Requirements: Please output the data below exactly as given, starting at its first line and stopping after the line that contains "for z0, z1 in".

(Scene modeling code data)

* * * * * * * * *

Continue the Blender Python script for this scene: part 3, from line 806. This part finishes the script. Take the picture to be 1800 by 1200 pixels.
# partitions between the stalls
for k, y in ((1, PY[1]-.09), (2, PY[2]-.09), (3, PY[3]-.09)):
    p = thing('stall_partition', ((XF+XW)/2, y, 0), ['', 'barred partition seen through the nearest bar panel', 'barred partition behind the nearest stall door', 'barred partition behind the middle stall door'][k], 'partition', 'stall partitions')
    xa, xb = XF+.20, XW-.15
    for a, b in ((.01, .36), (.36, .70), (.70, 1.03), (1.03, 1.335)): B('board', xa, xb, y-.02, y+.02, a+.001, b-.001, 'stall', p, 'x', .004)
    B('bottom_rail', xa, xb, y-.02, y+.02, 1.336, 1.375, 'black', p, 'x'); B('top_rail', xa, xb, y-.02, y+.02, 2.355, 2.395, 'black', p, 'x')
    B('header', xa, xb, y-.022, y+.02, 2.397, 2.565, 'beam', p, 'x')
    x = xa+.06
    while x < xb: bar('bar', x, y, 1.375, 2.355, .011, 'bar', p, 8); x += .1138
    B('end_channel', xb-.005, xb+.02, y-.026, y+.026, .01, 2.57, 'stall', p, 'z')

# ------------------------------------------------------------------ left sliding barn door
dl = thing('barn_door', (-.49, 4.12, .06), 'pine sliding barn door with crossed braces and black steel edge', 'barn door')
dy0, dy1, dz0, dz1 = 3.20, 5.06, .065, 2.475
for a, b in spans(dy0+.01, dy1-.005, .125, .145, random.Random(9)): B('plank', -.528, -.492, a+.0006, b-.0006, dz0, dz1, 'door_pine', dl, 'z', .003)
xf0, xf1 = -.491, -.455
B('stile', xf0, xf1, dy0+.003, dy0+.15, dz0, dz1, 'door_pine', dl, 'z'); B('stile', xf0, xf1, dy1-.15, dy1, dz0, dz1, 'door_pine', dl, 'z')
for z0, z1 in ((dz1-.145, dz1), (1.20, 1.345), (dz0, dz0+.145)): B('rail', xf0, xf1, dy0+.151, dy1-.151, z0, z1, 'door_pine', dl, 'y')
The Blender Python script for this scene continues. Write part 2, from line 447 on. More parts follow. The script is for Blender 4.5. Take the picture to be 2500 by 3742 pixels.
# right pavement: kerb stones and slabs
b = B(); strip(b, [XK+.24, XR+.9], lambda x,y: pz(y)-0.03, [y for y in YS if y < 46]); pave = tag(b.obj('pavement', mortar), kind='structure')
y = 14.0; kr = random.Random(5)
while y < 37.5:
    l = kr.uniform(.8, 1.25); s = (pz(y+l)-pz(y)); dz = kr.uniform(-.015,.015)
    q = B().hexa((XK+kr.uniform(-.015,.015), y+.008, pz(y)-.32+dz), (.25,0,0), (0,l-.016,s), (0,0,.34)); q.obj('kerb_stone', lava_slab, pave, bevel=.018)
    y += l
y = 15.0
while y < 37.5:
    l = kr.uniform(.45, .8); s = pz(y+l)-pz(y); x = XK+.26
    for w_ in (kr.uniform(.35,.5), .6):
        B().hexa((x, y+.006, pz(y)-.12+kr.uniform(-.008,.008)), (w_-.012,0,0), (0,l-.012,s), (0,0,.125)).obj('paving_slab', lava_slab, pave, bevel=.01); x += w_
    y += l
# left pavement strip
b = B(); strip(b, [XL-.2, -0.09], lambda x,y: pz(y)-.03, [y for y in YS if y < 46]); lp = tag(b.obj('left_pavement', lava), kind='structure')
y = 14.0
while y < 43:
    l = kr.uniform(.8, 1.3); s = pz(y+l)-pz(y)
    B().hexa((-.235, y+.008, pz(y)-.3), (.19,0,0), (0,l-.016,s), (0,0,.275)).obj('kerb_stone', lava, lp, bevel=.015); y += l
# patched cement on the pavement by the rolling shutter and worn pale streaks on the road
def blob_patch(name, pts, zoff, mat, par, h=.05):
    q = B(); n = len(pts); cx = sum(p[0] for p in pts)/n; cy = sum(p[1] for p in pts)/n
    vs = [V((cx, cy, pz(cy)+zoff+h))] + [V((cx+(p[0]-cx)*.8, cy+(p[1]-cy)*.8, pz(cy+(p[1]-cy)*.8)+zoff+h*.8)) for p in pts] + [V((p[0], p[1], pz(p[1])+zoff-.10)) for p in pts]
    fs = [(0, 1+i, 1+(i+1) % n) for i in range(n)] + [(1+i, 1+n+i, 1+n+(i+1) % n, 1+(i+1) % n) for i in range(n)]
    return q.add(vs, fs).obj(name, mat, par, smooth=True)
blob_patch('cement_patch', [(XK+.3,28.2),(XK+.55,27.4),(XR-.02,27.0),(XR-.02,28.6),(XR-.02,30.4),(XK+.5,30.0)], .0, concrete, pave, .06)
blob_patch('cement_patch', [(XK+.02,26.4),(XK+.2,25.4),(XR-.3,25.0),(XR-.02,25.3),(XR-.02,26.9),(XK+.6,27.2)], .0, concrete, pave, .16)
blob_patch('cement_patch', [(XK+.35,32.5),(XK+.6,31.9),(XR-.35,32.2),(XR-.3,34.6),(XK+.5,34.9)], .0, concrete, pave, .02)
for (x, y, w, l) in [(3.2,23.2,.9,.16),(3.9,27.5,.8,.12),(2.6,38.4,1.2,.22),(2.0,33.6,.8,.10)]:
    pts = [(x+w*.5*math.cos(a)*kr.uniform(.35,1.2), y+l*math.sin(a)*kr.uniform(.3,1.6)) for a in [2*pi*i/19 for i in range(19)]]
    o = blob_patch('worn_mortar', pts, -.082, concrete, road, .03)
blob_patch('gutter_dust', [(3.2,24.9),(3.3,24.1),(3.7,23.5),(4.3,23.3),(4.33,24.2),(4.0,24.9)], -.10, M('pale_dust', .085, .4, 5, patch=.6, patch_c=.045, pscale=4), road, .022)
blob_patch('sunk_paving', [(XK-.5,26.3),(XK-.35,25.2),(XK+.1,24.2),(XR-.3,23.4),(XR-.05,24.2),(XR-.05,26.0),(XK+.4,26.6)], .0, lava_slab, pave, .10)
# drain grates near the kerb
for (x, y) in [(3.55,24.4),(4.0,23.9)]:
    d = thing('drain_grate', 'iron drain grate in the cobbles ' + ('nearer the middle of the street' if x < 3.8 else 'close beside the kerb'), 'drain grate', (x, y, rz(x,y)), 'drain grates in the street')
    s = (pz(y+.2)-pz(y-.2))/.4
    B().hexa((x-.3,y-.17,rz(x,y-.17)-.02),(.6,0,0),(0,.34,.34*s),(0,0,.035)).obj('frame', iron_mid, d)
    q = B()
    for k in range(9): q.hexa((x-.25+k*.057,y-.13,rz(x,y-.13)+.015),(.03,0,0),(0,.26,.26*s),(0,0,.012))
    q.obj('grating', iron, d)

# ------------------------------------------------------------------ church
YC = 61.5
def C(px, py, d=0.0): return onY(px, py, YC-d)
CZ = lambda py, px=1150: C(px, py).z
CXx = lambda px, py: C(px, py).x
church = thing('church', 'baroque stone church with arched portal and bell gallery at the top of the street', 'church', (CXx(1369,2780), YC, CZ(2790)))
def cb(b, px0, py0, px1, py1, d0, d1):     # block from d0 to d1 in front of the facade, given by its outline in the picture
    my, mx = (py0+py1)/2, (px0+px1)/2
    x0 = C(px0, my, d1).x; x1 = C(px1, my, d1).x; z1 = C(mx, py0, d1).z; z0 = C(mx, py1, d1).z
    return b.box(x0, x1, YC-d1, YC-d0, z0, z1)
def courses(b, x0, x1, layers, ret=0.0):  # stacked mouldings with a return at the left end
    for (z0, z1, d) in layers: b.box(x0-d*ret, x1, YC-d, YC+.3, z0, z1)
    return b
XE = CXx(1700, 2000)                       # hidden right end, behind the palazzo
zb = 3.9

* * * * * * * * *

Output below:
Continue the Blender Python script for this scene: part 3, from line 806. This part finishes the script. Take the picture to be 1800 by 1200 pixels.
# partitions between the stalls
for k, y in ((1, PY[1]-.09), (2, PY[2]-.09), (3, PY[3]-.09)):
    p = thing('stall_partition', ((XF+XW)/2, y, 0), ['', 'barred partition seen through the nearest bar panel', 'barred partition behind the nearest stall door', 'barred partition behind the middle stall door'][k], 'partition', 'stall partitions')
    xa, xb = XF+.20, XW-.15
    for a, b in ((.01, .36), (.36, .70), (.70, 1.03), (1.03, 1.335)): B('board', xa, xb, y-.02, y+.02, a+.001, b-.001, 'stall', p, 'x', .004)
    B('bottom_rail', xa, xb, y-.02, y+.02, 1.336, 1.375, 'black', p, 'x'); B('top_rail', xa, xb, y-.02, y+.02, 2.355, 2.395, 'black', p, 'x')
    B('header', xa, xb, y-.022, y+.02, 2.397, 2.565, 'beam', p, 'x')
    x = xa+.06
    while x < xb: bar('bar', x, y, 1.375, 2.355, .011, 'bar', p, 8); x += .1138
    B('end_channel', xb-.005, xb+.02, y-.026, y+.026, .01, 2.57, 'stall', p, 'z')

# ------------------------------------------------------------------ left sliding barn door
dl = thing('barn_door', (-.49, 4.12, .06), 'pine sliding barn door with crossed braces and black steel edge', 'barn door')
dy0, dy1, dz0, dz1 = 3.20, 5.06, .065, 2.475
for a, b in spans(dy0+.01, dy1-.005, .125, .145, random.Random(9)): B('plank', -.528, -.492, a+.0006, b-.0006, dz0, dz1, 'door_pine', dl, 'z', .003)
xf0, xf1 = -.491, -.455
B('stile', xf0, xf1, dy0+.003, dy0+.15, dz0, dz1, 'door_pine', dl, 'z'); B('stile', xf0, xf1, dy1-.15, dy1, dz0, dz1, 'door_pine', dl, 'z')
for z0, z1 in ((dz1-.145, dz1), (1.20, 1.345), (dz0, dz0+.145)): B('rail', xf0, xf1, dy0+.151, dy1-.151, z0, z1, 'door_pine', dl, 'y')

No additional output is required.